Der Carmen Blanco ist ein ganz und gar ungewöhnliches Bauwerk. Erbaut 1914 von José María Rodríguez-Acosta, ist er ein Ensemble bewusst vereinter ganz unterschiedlicher Bauelemente, so von Elementen des Art Déco, solchen aus der Zeit der Nasriden, aber auch des Barocks; grandios die Gärten mit ihren Elementen griechischer Tempel. Der Carmen ist eine Einladung zu einer Reise entlang von in Stein gehauenen geträumten Bildern.
Der Erbauer (1878-1941) stammt aus einer Bankiersfamilie, wandte sich aber schon früh der Malerei zu, dabei vor allem dem Symbolismus und dann dem Modernismus. So ist der Carmen die Inkarnation seiner Seele, seines Rückzugs auch aus einer Zeit, in dem mit dem Ausbruch des 1. Weltkrieges Spanien als Phase seines so genannten Papierkrieges seine Neutralität erklärte. Gleichwohl war das Land gespalten zwischen den Anhängern der Deutschen und solchen der Alliierten. Es war die Zeit, in der die über den großen Krieg aufblühende Wirtschaft ihr Ende fand. Es war eine Zeit des gesellschaftlichen, wirtschaftlichen und sozialen Übergangs, die letztlich im Spanischen Bürgerkrieg 1936 ihr gewaltsames Ende fand und Spanien bis zum Tode von Franco 1975 in die Isolation gegenüber Europa führte.

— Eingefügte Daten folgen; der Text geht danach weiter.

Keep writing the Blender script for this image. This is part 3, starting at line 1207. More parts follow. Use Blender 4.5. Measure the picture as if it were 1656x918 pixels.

Gebaut ist der Carmen Bianco wie eine weiße Insel, gegen die reale Welt abgeschirmt durch Mauern und hohe Terrassen. Er ist eine Idealisierung, die symbolische Überhöhung einer Welt, die die es nur in den Fantasien gab, gemalt vielleicht auf Leinwand, oder gekleidet auch in Musik. Eine im andalusischen Sonnenlicht gleißende Insel der Schönheit, der Ausgewogenheiten. Auch der heimlich ausgelebten Liebe des Malers José María Rodíiguez-Acosta mit einer verheirateten Frau. Ebenso ist der Carmen ist eine Insel der Mächtigkeiten des hoch aufstrebenden Hauptgebäudes. Des Hauptgebäudes, das eigentlich kein Landhaus, auch kein Stadthaus ist, sondern ein Palast. Die terrassierten Gärten laden zum Verweilen ein. Sie dulden keine Menschenströme. Orte stillen Träumens wollen sie sein und sollen sie auch sie bleiben. Orte entzeitlichten Verweilens entlang der Säulen, Statuen und der kleinen überall sichtbaren Symboliken.

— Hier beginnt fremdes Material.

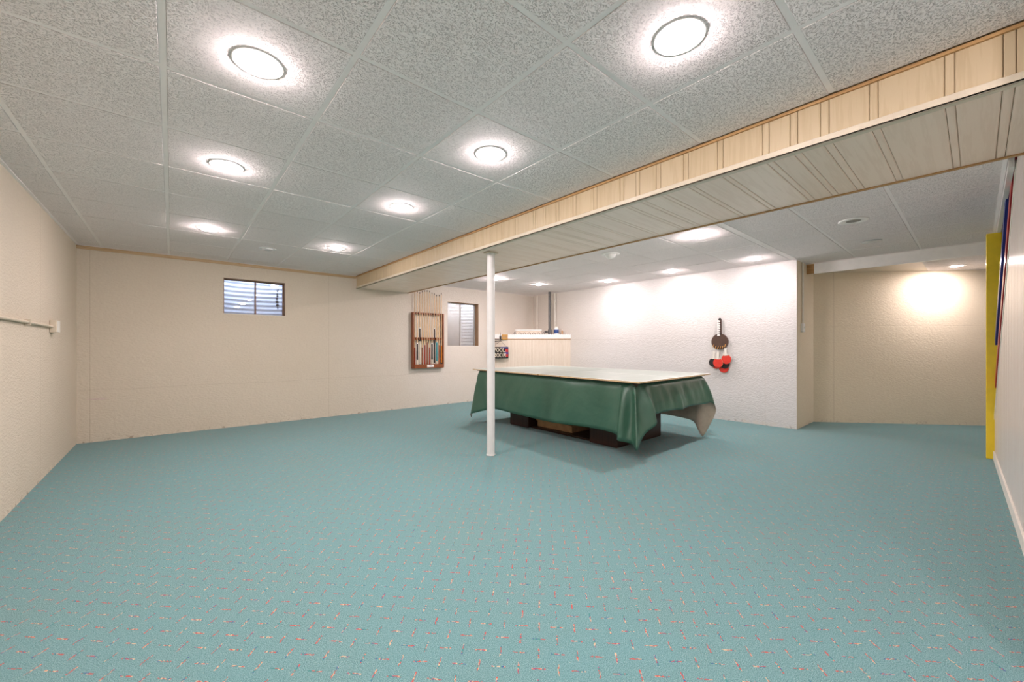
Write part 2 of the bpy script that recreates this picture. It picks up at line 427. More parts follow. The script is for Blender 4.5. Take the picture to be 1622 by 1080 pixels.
part('corner_trim', mb('corner').bevbox(2.392, 2.402, YE, BY - .002, 2.128, 2.166, .003).bevbox(2.392, 2.430, YE, BY - .002, 2.128, 2.140, .003), beam)['label'] = 'pale corner moulding along the lower front edge'
part('wood_strip', mb('wood_trim').box(2.388, 2.400, YE, BY - .002, H - .016, H - .002), beam)
part('wood_strip', mb('wood_trim').box(3.328, 3.350, YE, BY - .002, 2.136, 2.144), beam)
part('back_board', mb('plank_soffit').box(3.342, 3.350, YE, BY - .002, 2.144, H), beam)

# ---------------------------------------------------------------- alcove lower ceiling
alc = struct('trim_1', mb('white').box(7.06, 7.085, -.13, 1.53, 2.198, 2.40), 'white fascia board dropping the ceiling at the alcove', 'trim')
part('wood_block', mb('wood_trim').box(7.058, 7.088, 1.53, RY - .001, 2.205, 2.40), alc)
zc = 2.262
def xw(y): return 7.437 + (1.611 - y) * 1.532 / 1.693
part('lower_tile', mb('tile').prism([(7.09, -.13), (xw(-.13), -.13), (xw(.44), .44), (7.09, .44)], Matrix.Translation((0, 0, zc)), .012), alc)
part('lower_tee', mb('tee').box(7.09, xw(.47), .44, .465, zc - .002, zc + .03), alc)
part('wood_panel', mb('bar_panel').prism([(7.17, .465), (xw(.465), .465), (xw(1.6), 1.6), (7.17, 1.6)], Matrix.Translation((0, 0, zc)), .012), alc)
part('lower_angle', mb('white').box(7.085, 7.10, -.13, .465, zc - .012, zc + .0), alc)

# ---------------------------------------------------------------- stair side: panelled wall, rails, newel
SA = Vector((6.342, -.124, 0)); SE = Vector((-2.543, -.054, 0)).normalized()
frs = frame(SA, SE, (0, 0, 1))          # local x runs towards the camera side, z points to the stair side or room
if frs.to_3x3().col[2].y > 0: sgn = -1
else: sgn = 1
def diag(l): return min(H, .42 + .853 * l)
LW = 4.1
lt = (H - .42) / .853
ws = struct('wall_stair', mb('pink_panel').prism([(0, 0), (LW, 0), (LW, 2.40), (lt + .04, 2.40), (lt, H), (0, .42)], frs, sgn * .09), 'pale panelled wall cut diagonally along the stairs', 'wall')
pl = mb('pink_panel'); l = .002; i = 0
while l < LW - .1:
    w = (.105, .03, .16, .03, .085, .03)[i % 6]; i += 1
    a_, b2 = l + .002, l + w - .002
    pl.prism([(a_, .09), (b2, .09), (b2, diag(b2) - .004), (a_, diag(a_) - .004)], frs, -sgn * .006); l += w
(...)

Genau dies können diejenigen ergründen, erfühlen, erschauen, die sich auf den Weg in den Callejón Niño del Royo machen. Denn der Carmen Bianco ist einer der vergessenen Orte Granadas, ein heimlicher beinah. Geheimnisvoll machen ihn die inneren Bilder, die in den Besucherinnen aufsteigen und sie ins Staunen versetzen. Der beinah vergessene Carmen, so als beschützten ihn die Torres Bermejas vor der Gefahr heranstürmender en-passant-Besucherinnen mit ihren Selfie-Geschützen.
Die Stiftung Rodríguez-Acosta öffnet dieses so seltsame und beunruhigend schöne Bauwerk seinen dieser Welt enthobenen Gärten denjenigen, die kommen mögen und Zeit mitbringen. Zeit, um gelassen zu schauen und dabei auch den eigenen Bildern und Assoziationen zu folgen.